→ What the task asks
In the material below, count the lines with the word "picture" and state that number only.

→ Stored data
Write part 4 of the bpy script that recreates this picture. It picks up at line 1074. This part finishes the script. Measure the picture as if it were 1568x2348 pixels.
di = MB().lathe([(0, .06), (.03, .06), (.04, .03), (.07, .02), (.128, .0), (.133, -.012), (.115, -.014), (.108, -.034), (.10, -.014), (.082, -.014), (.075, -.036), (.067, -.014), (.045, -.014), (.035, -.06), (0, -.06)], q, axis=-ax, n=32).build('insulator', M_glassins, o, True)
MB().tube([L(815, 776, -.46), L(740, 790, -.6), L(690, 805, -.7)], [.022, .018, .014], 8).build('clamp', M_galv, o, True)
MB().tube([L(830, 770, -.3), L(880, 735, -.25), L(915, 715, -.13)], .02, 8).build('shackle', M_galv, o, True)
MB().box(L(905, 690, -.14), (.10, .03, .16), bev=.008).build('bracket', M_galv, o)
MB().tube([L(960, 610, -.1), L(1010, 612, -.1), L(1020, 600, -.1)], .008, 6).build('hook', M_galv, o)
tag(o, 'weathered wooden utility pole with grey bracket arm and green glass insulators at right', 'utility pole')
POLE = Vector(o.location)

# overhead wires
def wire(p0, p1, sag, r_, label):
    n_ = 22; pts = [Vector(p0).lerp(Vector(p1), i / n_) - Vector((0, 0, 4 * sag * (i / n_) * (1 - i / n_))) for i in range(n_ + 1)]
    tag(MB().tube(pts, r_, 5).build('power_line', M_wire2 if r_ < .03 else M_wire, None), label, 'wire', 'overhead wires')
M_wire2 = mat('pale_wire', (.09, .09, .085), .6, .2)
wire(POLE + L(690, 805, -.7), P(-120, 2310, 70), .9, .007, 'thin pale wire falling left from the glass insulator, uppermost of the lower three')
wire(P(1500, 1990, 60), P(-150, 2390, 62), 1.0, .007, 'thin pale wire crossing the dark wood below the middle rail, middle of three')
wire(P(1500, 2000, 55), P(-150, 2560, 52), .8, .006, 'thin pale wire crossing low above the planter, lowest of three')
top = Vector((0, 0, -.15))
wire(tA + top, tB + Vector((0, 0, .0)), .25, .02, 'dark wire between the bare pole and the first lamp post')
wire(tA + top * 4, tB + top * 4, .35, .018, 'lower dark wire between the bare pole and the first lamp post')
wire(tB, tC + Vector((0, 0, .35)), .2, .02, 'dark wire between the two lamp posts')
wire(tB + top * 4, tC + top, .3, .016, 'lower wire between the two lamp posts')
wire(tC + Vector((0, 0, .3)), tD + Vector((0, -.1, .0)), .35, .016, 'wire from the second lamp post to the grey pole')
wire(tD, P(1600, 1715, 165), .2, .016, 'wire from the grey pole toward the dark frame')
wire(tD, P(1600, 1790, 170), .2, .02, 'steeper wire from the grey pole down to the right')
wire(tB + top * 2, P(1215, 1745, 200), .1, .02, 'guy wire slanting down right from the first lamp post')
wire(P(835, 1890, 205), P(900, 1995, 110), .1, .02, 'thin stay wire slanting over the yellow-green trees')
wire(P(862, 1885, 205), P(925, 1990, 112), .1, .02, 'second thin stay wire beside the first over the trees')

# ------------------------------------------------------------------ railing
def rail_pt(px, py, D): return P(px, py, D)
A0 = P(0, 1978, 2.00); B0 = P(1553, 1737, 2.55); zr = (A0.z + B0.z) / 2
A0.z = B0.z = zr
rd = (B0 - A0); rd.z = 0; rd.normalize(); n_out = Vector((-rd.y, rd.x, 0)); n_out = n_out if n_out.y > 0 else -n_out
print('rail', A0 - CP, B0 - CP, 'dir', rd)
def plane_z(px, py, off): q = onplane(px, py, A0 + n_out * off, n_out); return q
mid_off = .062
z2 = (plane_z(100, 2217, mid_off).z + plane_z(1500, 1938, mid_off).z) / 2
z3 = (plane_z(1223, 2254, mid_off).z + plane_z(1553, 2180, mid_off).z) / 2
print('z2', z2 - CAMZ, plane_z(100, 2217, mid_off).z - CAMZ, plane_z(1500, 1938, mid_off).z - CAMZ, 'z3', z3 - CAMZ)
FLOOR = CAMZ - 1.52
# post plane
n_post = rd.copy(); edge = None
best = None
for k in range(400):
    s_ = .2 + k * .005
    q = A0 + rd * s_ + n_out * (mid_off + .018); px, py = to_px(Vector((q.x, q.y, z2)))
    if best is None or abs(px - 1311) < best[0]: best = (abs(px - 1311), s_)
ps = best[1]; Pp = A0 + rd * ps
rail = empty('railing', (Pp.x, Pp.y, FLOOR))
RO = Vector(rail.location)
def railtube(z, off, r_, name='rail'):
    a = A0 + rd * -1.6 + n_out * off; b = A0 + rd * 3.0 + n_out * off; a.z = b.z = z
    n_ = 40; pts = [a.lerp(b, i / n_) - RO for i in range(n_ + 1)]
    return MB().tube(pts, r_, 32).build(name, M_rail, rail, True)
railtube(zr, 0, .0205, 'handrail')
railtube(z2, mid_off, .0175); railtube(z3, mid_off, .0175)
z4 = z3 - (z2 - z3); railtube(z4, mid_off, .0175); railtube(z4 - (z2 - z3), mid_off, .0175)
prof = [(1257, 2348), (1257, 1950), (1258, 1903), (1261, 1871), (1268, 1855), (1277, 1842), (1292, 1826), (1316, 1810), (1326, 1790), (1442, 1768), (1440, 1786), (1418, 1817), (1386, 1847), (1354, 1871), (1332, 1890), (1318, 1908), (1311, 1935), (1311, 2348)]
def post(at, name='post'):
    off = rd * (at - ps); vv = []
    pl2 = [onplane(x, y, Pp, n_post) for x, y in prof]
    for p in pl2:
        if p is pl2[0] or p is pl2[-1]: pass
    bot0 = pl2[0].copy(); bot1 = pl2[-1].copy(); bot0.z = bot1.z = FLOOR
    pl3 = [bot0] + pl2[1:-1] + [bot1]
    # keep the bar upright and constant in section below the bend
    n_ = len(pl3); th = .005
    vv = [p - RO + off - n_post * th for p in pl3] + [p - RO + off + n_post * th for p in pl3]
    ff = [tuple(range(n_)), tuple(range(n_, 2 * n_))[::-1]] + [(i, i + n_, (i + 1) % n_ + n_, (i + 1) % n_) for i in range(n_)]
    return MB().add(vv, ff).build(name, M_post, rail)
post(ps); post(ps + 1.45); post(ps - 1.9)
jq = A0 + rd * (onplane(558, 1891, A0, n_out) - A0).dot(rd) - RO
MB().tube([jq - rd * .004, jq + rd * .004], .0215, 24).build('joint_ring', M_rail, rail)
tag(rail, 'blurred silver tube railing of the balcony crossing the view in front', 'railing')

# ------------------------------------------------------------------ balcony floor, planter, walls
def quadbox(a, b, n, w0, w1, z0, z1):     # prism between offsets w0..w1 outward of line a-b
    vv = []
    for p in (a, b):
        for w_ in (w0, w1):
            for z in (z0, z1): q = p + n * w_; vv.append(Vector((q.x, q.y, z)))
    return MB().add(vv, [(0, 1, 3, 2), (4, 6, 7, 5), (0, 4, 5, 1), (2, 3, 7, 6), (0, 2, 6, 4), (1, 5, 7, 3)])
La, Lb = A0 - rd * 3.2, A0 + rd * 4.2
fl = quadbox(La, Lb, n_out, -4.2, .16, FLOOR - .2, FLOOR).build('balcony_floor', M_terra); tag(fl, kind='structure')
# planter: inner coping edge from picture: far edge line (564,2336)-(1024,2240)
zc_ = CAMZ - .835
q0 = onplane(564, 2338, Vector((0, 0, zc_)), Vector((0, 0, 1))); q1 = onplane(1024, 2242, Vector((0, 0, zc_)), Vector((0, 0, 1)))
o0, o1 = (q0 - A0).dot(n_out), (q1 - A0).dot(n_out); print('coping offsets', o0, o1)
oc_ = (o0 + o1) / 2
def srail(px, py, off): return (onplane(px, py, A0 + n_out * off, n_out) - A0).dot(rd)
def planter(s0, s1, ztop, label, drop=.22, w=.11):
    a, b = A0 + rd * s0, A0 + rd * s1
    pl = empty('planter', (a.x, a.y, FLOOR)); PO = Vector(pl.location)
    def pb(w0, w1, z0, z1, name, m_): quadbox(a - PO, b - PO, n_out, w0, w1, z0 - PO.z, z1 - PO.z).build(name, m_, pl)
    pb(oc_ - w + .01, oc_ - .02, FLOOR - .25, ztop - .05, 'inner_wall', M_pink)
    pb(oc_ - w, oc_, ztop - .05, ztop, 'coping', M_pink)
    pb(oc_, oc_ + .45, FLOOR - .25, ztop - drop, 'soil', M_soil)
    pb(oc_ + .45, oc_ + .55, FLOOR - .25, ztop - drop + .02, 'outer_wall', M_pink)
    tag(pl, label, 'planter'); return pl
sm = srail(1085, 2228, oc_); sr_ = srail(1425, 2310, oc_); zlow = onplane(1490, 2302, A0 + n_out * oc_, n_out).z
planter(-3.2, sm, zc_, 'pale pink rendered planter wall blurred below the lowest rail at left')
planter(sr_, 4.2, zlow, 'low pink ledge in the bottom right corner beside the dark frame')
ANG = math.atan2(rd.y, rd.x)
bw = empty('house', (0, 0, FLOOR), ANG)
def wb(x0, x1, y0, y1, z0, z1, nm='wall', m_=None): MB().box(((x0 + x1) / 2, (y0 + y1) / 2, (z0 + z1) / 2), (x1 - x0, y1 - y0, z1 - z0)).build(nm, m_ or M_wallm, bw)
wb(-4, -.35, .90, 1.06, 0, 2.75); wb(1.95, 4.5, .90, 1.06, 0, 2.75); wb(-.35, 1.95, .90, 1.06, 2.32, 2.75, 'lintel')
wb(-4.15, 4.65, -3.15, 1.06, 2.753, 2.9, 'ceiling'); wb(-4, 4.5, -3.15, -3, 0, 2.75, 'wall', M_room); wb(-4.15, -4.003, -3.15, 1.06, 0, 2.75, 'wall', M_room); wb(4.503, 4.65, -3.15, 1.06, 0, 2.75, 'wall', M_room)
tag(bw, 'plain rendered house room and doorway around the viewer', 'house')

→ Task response
2